C'est pourtant dans ces pages qu’elle nous revient, ainsi que
dans les mélodies du poète Friedrich Rückert mises
en musique par Mahler, gravées en juin dernier à La
Chaux-de-Fonds avec le Quatuor Schumann.
Comme la cantatrice le confiait à Forum Opéra en septembre 2007 (cf. 5 questions),
la proposition est venue de ces instrumentistes passés
maître dans l’art de la transcription, qui lui ont
demandé de chanter la mort d’Isolde, ces derniers
étant habitués à interpréter le
prélude de Tristan en concert. Confiante, Felicity Lott
n’a pas su leur refuser, sachant parfaitement que
l’accompagnement du quatuor jouerait en sa faveur, à la
différence d’une formation symphonique. Ainsi est
né le programme qui paraît ces jours-ci aux
éditions AEON, après le merveilleux album d’airs français, dirigé par Armin Jordan (Poème de l'amour et de la mer, Shéhérazade) en 2003.
Dès les premiers accords du cycle mahlérien,
l’oreille est frappée par la musicalité des
Schumann, la clarté de leur jeu, leur respiration commune et
cette manière qu'ils ont d'envelopper la voix de leur
invitée, de la porter, de la protéger comme un bijou
précieux. Onctueux, sans aucun vibrato, l’instrument de
Felicity Lott, fixé dans un éternel automne, se fond avec
volupté dans ce tapis sonore, la profonde connaissance des
textes permettant à l'interprète de détailler les
mots et de sculpter chaque phrase. Bien que fréquemment
donné en récital, son "Ich bin der Welt abhanden gekommen"

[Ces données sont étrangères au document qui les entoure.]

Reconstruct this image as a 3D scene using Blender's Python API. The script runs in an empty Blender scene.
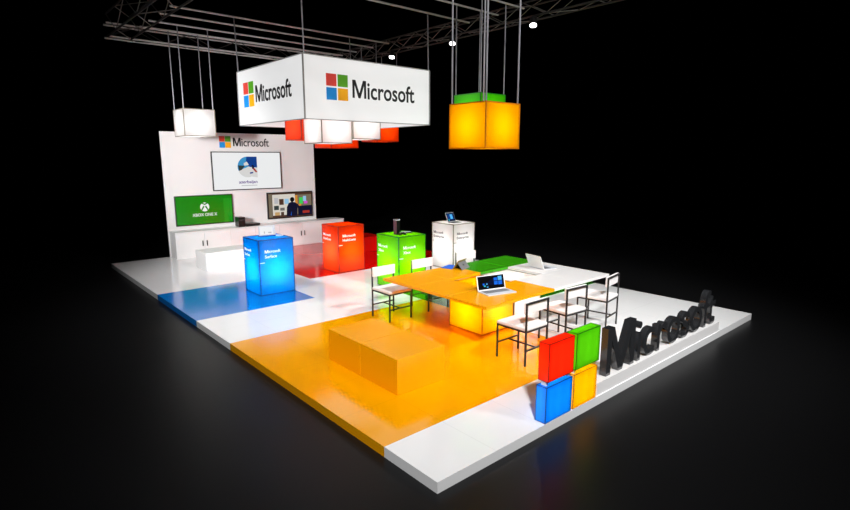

chanté d’une voix plaintive et caressante, qui lentement
se désincarne jusqu’à
l’immatérialité, est tout simplement unique.
Débarrassée de ses accents sourds et parfois
effilochés dans le bas medium, la soprano puise dans de
nouvelles ressources pour s’attaquer sans faillir aux redoutables
Wesendonck-Lieder
(que nous avons si souvent entendus chantés par des organes
autrement plus puissants!), d’une voix ferme et admirablement
posée sur le souffle. Son timbre rond, paré de couleurs
chaudes, la science avec laquelle elle convie l’auditeur à
la suivre là où l'emporte sa sensibilité, tout
transporte et subjugue. Rugissante durant "Stehe still", menaçante dans "Schmerzen", ou apaisée tout au long du "Traüme",
qui évoque la nuit étoilée de Tristan, sur
laquelle planent les appels de Brangäne, l'artiste parvenue
à une totale sérénité s'exprime avec des
mots brûlants et passionnés qui font de cette version une
référence moderne, pour quatuor et voix, à ranger
non loin de celle de Flagstad, Crespin ou Ludwig (avec orchestre ou
piano).
Majestueux, le prélude de Tristan,
d’abord retenu, puis tumultueux comme un cours d’eau
prêt à sortir de son lit, sonne sous les doigts experts
des quatre musiciens avec une force hypnotique, avant de bercer la mort
de cette Isolde à la ligne pure et épurée,
transfigurée face à la mort, à la fois forte et
fragile. Du très grand art.
De dos sur la pochette du disque, comme pour s'effacer derrière
l'immensité de l'océan, ou laisser parler la musique, la
cantatrice semble scruter l'infini à la recherche de nouvelles
merveilles, qu'elle ne va pas tarder à découvrir.